[BEGIN Supplied records]
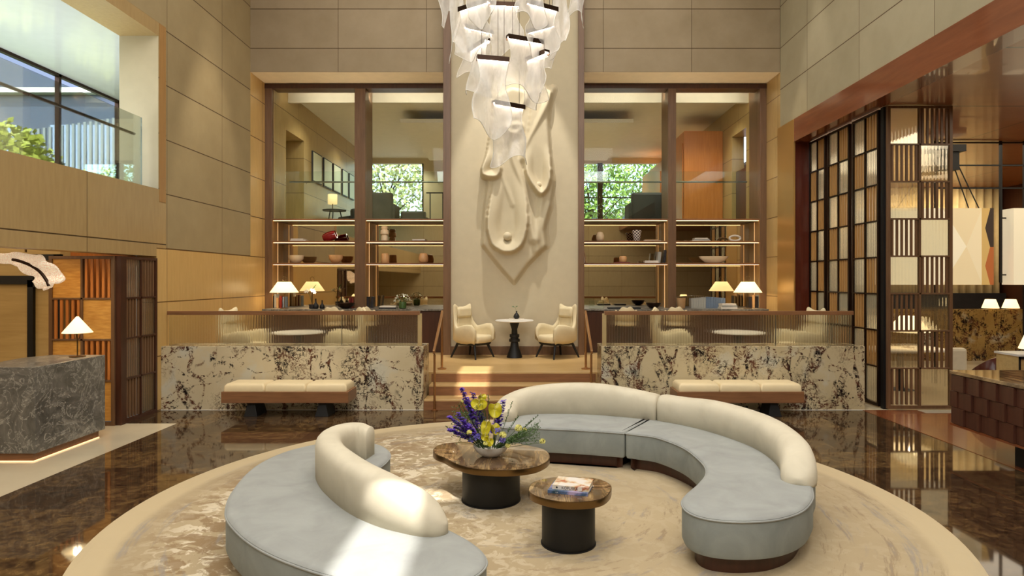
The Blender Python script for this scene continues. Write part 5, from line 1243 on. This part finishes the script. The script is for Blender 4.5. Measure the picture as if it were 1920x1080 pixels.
# ============================================================ OUTSIDE
S(box('ground_garden', M['green'], (-30, -8.5, -10, 40, 2.9, 3.15)), 'green garden bed outside the gallery', 'ground')
S(box('ground_back', M['concrete'], (-14, 14, 24.5, 60, 2.6, 3.0)), 'paved ground beyond the rear windows', 'ground')
def leaves(name, lb, cat, c, rad, n, sz, mat, trunk=None, group=None, seed=1):
    r2 = random.Random(seed); t = thing(name, lb, cat, c, 0, group); b = MB()
    for k in range(n):
        while True:
            q = Vector((r2.uniform(-1, 1), r2.uniform(-1, 1), r2.uniform(-1, 1)))
            if .25 < q.length < 1: break
        p = Vector((q.x*rad[0], q.y*rad[1], q.z*rad[2]+rad[2]+(trunk or 0)))
        u = Vector((r2.uniform(-1, 1), r2.uniform(-1, 1), r2.uniform(-1, 1))).normalized()*sz*r2.uniform(.6, 1.3); v2 = u.orthogonal().normalized()*sz*.35
        b.quad(p, p+u*.5+v2, p+u, p+u*.5-v2)
    b.build('foliage', mat, t, recalc=False)
    if trunk is not None:
        b = MB(); b.tube([(0, 0, 0), (.1, 0, trunk), (-.1, 0, trunk+rad[2])], [.12, .09, .04], 8)
        for k in range(8):
            a = k*.9; b.tube([(0, 0, trunk+rad[2]*.2*k/3), (math.cos(a)*rad[0]*.6, math.sin(a)*rad[1]*.6, trunk+rad[2]*(.6+.12*k))], [.05, .015], 6)
        b.build('trunk', M['bark'], t)
    return t
leaves('bamboo_bush', 'sunlit yellow green bamboo bush outside the gallery glass', 'bush', (-9.25, 11.6, 3.15), (.55, .9, .85), 1700, .14, M['green_light'], seed=2)
leaves('shrub', 'darker green shrub right of the bamboo bush', 'bush', (-9.55, 13.0, 3.15), (.5, .6, .65), 1000, .11, M['green'], seed=3)
leaves('hedge', 'low bright ground cover below the gallery glass end', 'bush', (-9.75, 15.2, 3.15), (.9, 1.1, .75), 2200, .08, M['green_light'], seed=4)
t = thing('slatted_fence', 'grey vertical slat fence behind the shrubs', 'fence', (-12.6, 15.5, 3.15))
b = MB(); [b.box(x*.14, x*.14+.06, 0, .05, 0, 2.4+.02*x) for x in range(-8, 26)]; b.build('slats', M['steel'], t)
t = thing('office_building', 'dark blue grey building with window bands across the garden', 'building', (-30, 19, 3.0))
bl = NT('blue_grey_cladding').fin(L(74, 84, 104), .25, 0); M['clad'] = bl
box('facade', bl, (0, 21.3, 0, 4, 0, 14), t)
wm = NT('sky_window').fin(L(150, 165, 190), .06, .3)
for k, (x0, x1) in enumerate(((2, 5), (6, 9), (10.2, 12.4), (13.2, 15), (16, 18.4), (19, 20.6))):
    box('window_band', wm, (x0, x1, -.03, 0, 1.4, 3.6), t); box('window_band', wm, (x0, x1, -.03, 0, 6.0, 8.4), t)
box('white_ledge', M['white'], (0, 21.3, -.25, 0, 4.5, 4.65), t)
box('dark_plinth', M['charcoal'], (0, 21.3, -.06, 0, 0, 1.2), t)
for k, (x, y, h, r, n, m) in enumerate(((-6.2, 29, 1.6, (2.3, 1.5, 2.2), 2200, 'tree_pale'), (-1.2, 33, 1.5, (2.4, 1.5, 2.4), 2200, 'tree_pale'), (3.0, 28.5, .8, (1.9, 1.2, 2.3), 2400, 'green_tree'), (6.2, 30, 1.2, (2.0, 1.3, 2.2), 2000, 'green_tree'))):
    leaves('tree', ['pale blossoming tree seen through the left rear window', 'pale tree behind the left rear window, nearer the pier', 'green tree directly behind the right rear window', 'green tree at the right of the right rear window'][k], 'tree', (x, y, 3.0), r, n, .22, M[m], h, 'trees beyond the lounge', 10+k)
t = thing('neighbour_building', 'pale blue building beyond the right rear window', 'building', (2, 36, 3)); box('facade', plain('pale_blue_wall', (150, 170, 190), .8), (0, 8, 0, 3, 0, 2.6), t); box('roof', M['concrete'], (-.3, 8.3, -.3, 3.3, 2.6, 2.8), t)
for x in (1, 3, 5): box('window', M['charcoal'], (x, x+1.1, -.03, 0, .6, 1.8), t)
# art that the bronze mirrors pick up from the rear wall
t = thing('abstract_painting', 'orange and blue abstract painting on the wall behind the camera', 'painting', (-1.4, -5.99, .9)); box('canvas', cover_mat('orange_blue_abstract', [(.4, (206, 118, 62)), (.5, (224, 196, 150)), (.6, (44, 82, 140))], .9), (0, 2.6, 0, .04, 0, 2.6), t)
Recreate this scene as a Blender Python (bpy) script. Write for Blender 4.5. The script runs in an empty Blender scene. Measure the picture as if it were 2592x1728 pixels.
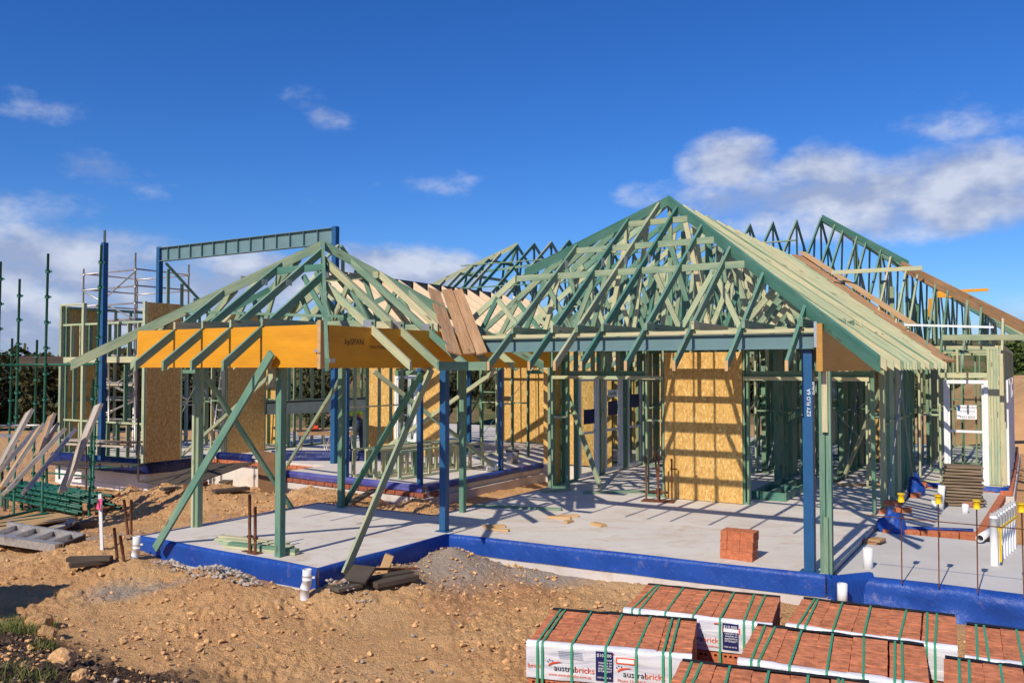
[END Supplied records]
* _Challenge_: Without the pictures, reproduce every line of the records above exactly.

* _Full output_:
The Blender Python script for this scene continues. Write part 5, from line 1243 on. This part finishes the script. The script is for Blender 4.5. Measure the picture as if it were 1920x1080 pixels.
# ============================================================ OUTSIDE
S(box('ground_garden', M['green'], (-30, -8.5, -10, 40, 2.9, 3.15)), 'green garden bed outside the gallery', 'ground')
S(box('ground_back', M['concrete'], (-14, 14, 24.5, 60, 2.6, 3.0)), 'paved ground beyond the rear windows', 'ground')
def leaves(name, lb, cat, c, rad, n, sz, mat, trunk=None, group=None, seed=1):
    r2 = random.Random(seed); t = thing(name, lb, cat, c, 0, group); b = MB()
    for k in range(n):
        while True:
            q = Vector((r2.uniform(-1, 1), r2.uniform(-1, 1), r2.uniform(-1, 1)))
            if .25 < q.length < 1: break
        p = Vector((q.x*rad[0], q.y*rad[1], q.z*rad[2]+rad[2]+(trunk or 0)))
        u = Vector((r2.uniform(-1, 1), r2.uniform(-1, 1), r2.uniform(-1, 1))).normalized()*sz*r2.uniform(.6, 1.3); v2 = u.orthogonal().normalized()*sz*.35
        b.quad(p, p+u*.5+v2, p+u, p+u*.5-v2)
    b.build('foliage', mat, t, recalc=False)
    if trunk is not None:
        b = MB(); b.tube([(0, 0, 0), (.1, 0, trunk), (-.1, 0, trunk+rad[2])], [.12, .09, .04], 8)
        for k in range(8):
            a = k*.9; b.tube([(0, 0, trunk+rad[2]*.2*k/3), (math.cos(a)*rad[0]*.6, math.sin(a)*rad[1]*.6, trunk+rad[2]*(.6+.12*k))], [.05, .015], 6)
        b.build('trunk', M['bark'], t)
    return t
leaves('bamboo_bush', 'sunlit yellow green bamboo bush outside the gallery glass', 'bush', (-9.25, 11.6, 3.15), (.55, .9, .85), 1700, .14, M['green_light'], seed=2)
leaves('shrub', 'darker green shrub right of the bamboo bush', 'bush', (-9.55, 13.0, 3.15), (.5, .6, .65), 1000, .11, M['green'], seed=3)
leaves('hedge', 'low bright ground cover below the gallery glass end', 'bush', (-9.75, 15.2, 3.15), (.9, 1.1, .75), 2200, .08, M['green_light'], seed=4)
t = thing('slatted_fence', 'grey vertical slat fence behind the shrubs', 'fence', (-12.6, 15.5, 3.15))
b = MB(); [b.box(x*.14, x*.14+.06, 0, .05, 0, 2.4+.02*x) for x in range(-8, 26)]; b.build('slats', M['steel'], t)
t = thing('office_building', 'dark blue grey building with window bands across the garden', 'building', (-30, 19, 3.0))
bl = NT('blue_grey_cladding').fin(L(74, 84, 104), .25, 0); M['clad'] = bl
box('facade', bl, (0, 21.3, 0, 4, 0, 14), t)
wm = NT('sky_window').fin(L(150, 165, 190), .06, .3)
for k, (x0, x1) in enumerate(((2, 5), (6, 9), (10.2, 12.4), (13.2, 15), (16, 18.4), (19, 20.6))):
    box('window_band', wm, (x0, x1, -.03, 0, 1.4, 3.6), t); box('window_band', wm, (x0, x1, -.03, 0, 6.0, 8.4), t)
box('white_ledge', M['white'], (0, 21.3, -.25, 0, 4.5, 4.65), t)
box('dark_plinth', M['charcoal'], (0, 21.3, -.06, 0, 0, 1.2), t)
for k, (x, y, h, r, n, m) in enumerate(((-6.2, 29, 1.6, (2.3, 1.5, 2.2), 2200, 'tree_pale'), (-1.2, 33, 1.5, (2.4, 1.5, 2.4), 2200, 'tree_pale'), (3.0, 28.5, .8, (1.9, 1.2, 2.3), 2400, 'green_tree'), (6.2, 30, 1.2, (2.0, 1.3, 2.2), 2000, 'green_tree'))):
    leaves('tree', ['pale blossoming tree seen through the left rear window', 'pale tree behind the left rear window, nearer the pier', 'green tree directly behind the right rear window', 'green tree at the right of the right rear window'][k], 'tree', (x, y, 3.0), r, n, .22, M[m], h, 'trees beyond the lounge', 10+k)
t = thing('neighbour_building', 'pale blue building beyond the right rear window', 'building', (2, 36, 3)); box('facade', plain('pale_blue_wall', (150, 170, 190), .8), (0, 8, 0, 3, 0, 2.6), t); box('roof', M['concrete'], (-.3, 8.3, -.3, 3.3, 2.6, 2.8), t)
for x in (1, 3, 5): box('window', M['charcoal'], (x, x+1.1, -.03, 0, .6, 1.8), t)
# art that the bronze mirrors pick up from the rear wall
t = thing('abstract_painting', 'orange and blue abstract painting on the wall behind the camera', 'painting', (-1.4, -5.99, .9)); box('canvas', cover_mat('orange_blue_abstract', [(.4, (206, 118, 62)), (.5, (224, 196, 150)), (.6, (44, 82, 140))], .9), (0, 2.6, 0, .04, 0, 2.6), t)
Recreate this scene as a Blender Python (bpy) script. Write for Blender 4.5. The script runs in an empty Blender scene. Measure the picture as if it were 2592x1728 pixels.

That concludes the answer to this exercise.